What this calculator does
When you pour two saltwater (saline) solutions together, the salt from each combines while the masses add up. This tool computes how much salt comes from each solution, the total salt, the total mass, and the resulting concentration of the mixture. It is a classic "concentration word problem" (known in Japanese math as nodozan), but the underlying arithmetic is universal and works for any two miscible solutions whose concentration is defined as solute mass divided by total mass.
How to use it
Enter the mass of Solution A in grams and its concentration as a percentage, then do the same for Solution B. The calculator returns the salt in each solution, the combined salt, the combined mass, and the final concentration. All masses are in grams and all concentrations are percentages by mass — there are no unit dropdowns.
The formula explained
The salt in a solution is its mass multiplied by its concentration written as a fraction: \(\text{salt} = \text{mass} \times (\text{percent} \div 100)\). Add the salt from both solutions and divide by the combined mass, then multiply by 100 to get back to a percentage. Algebraically this is a mass-weighted average of the two concentrations, so the result always lies between the smaller and larger input concentration.

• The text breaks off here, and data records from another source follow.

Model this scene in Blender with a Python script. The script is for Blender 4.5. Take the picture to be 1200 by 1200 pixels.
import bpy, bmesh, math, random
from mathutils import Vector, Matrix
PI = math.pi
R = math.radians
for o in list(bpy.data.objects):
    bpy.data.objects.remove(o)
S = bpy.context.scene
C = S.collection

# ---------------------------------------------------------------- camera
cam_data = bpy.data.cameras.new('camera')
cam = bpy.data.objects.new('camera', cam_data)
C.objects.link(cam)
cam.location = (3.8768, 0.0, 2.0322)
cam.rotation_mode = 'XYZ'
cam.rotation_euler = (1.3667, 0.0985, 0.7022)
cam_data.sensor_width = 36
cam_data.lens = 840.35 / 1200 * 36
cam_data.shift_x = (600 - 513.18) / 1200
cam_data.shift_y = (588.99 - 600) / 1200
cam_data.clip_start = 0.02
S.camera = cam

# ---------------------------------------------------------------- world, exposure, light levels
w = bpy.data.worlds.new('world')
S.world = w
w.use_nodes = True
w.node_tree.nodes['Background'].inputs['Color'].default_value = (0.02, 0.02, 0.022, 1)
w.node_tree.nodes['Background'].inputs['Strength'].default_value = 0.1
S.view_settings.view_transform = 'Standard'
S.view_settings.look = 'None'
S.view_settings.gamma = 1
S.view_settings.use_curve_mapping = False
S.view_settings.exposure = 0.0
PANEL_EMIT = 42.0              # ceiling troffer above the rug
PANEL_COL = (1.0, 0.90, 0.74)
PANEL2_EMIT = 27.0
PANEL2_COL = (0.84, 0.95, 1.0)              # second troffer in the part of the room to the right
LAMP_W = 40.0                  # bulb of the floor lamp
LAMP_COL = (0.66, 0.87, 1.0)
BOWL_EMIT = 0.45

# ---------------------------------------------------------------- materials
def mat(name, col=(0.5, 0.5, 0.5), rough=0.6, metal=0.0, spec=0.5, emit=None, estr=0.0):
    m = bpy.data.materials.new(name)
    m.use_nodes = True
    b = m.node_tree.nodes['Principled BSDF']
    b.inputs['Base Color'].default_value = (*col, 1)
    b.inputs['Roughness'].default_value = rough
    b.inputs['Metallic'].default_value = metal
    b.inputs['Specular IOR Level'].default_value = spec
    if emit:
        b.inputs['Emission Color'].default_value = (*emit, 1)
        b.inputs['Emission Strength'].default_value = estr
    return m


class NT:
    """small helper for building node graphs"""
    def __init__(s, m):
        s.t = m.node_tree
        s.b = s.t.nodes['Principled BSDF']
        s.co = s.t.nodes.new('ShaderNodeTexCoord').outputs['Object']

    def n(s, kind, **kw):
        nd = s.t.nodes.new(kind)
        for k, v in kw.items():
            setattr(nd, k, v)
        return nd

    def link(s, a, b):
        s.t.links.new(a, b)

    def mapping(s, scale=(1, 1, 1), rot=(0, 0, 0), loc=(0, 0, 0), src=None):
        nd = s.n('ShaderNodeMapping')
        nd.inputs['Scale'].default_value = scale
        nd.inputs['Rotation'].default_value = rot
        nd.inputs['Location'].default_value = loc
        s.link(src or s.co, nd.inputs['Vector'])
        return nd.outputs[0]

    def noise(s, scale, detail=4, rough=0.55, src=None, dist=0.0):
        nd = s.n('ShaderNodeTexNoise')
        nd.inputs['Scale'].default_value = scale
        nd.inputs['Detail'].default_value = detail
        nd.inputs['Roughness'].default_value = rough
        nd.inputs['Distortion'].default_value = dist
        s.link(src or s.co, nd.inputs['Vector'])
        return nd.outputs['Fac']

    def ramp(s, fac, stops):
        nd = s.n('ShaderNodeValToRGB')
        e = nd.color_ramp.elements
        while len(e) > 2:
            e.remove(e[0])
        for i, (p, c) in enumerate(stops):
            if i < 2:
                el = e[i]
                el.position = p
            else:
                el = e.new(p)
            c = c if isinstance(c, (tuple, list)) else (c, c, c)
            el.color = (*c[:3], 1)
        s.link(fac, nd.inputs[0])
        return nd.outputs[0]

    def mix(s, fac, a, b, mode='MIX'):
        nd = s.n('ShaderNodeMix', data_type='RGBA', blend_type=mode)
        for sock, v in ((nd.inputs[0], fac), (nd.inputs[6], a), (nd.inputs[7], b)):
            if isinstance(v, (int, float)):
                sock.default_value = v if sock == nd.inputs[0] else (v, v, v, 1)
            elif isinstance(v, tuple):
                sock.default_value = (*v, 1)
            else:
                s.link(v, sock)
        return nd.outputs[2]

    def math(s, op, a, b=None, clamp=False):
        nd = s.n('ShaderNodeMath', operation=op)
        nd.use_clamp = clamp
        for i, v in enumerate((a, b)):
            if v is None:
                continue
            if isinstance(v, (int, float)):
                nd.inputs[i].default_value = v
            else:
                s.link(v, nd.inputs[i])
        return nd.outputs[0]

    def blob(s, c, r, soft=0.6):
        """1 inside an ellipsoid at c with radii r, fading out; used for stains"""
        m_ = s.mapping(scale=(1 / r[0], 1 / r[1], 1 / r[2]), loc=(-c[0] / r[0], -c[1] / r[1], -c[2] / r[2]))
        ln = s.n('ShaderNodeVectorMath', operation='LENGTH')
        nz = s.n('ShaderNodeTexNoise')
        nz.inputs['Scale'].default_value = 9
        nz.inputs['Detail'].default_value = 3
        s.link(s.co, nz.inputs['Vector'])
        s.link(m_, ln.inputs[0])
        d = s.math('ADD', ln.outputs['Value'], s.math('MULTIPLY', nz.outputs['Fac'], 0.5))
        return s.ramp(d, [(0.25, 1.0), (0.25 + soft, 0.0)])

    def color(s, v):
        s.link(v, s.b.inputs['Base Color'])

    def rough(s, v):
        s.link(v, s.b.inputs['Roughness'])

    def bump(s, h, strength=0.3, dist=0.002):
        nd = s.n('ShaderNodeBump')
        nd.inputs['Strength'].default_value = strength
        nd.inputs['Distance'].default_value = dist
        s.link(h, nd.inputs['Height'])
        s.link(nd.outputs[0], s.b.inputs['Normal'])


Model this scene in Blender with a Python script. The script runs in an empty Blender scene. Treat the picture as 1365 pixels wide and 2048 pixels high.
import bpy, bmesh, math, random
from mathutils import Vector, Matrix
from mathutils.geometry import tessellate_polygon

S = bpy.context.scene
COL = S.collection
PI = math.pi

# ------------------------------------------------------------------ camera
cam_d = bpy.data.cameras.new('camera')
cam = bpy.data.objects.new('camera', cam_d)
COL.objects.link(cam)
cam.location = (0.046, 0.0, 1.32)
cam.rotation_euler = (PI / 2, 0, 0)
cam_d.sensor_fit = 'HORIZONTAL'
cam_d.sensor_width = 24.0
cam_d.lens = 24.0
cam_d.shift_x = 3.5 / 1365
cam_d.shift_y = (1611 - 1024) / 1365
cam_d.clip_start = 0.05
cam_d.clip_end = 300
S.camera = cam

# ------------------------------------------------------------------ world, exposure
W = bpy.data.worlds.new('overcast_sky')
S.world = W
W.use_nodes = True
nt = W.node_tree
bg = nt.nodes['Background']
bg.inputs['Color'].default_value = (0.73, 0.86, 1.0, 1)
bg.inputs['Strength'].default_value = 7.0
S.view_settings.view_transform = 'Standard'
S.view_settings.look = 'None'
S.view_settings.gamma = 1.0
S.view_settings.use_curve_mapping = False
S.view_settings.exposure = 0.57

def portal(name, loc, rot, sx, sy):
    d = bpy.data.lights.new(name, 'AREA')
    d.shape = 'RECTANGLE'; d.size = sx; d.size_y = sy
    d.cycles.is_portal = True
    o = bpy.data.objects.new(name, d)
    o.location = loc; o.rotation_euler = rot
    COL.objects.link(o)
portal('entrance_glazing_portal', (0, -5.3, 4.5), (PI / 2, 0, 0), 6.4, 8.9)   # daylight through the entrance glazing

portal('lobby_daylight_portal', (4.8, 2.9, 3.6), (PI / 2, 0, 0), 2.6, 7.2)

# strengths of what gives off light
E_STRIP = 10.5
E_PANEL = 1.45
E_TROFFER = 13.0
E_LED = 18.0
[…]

$$C_{C} = \frac{\text{Mass A} \cdot \frac{\text{Conc. A}}{100} + \text{Mass B} \cdot \frac{\text{Conc. B}}{100}}{\text{Mass A} + \text{Mass B}} \times 100$$
Worked example
Mix 300 g of 12% saline with 200 g of 20% saline. Salt in A = \(300 \times 0.12 = 36\) g. Salt in B = \(200 \times 0.20 = 40\) g. Total salt = 76 g and total mass = 500 g. Concentration $$C = 76 \div 500 \times 100 = 15.2\%$$ The mixture is 500 g of 15.2% saline containing 76 g of salt.
FAQ
Why is the result always between the two concentrations? Because it is a weighted average — mixing can never produce a concentration outside the range of its ingredients.
Can I use this for alcohol or other liquids? The math applies to any mass-fraction concentration. For alcohol by volume you would need to account for differing densities (ethanol is about 0.8 g/mL), which this simple mass-based model does not.
What if both masses are zero? The concentration is undefined, so the calculator returns zero rather than dividing by zero.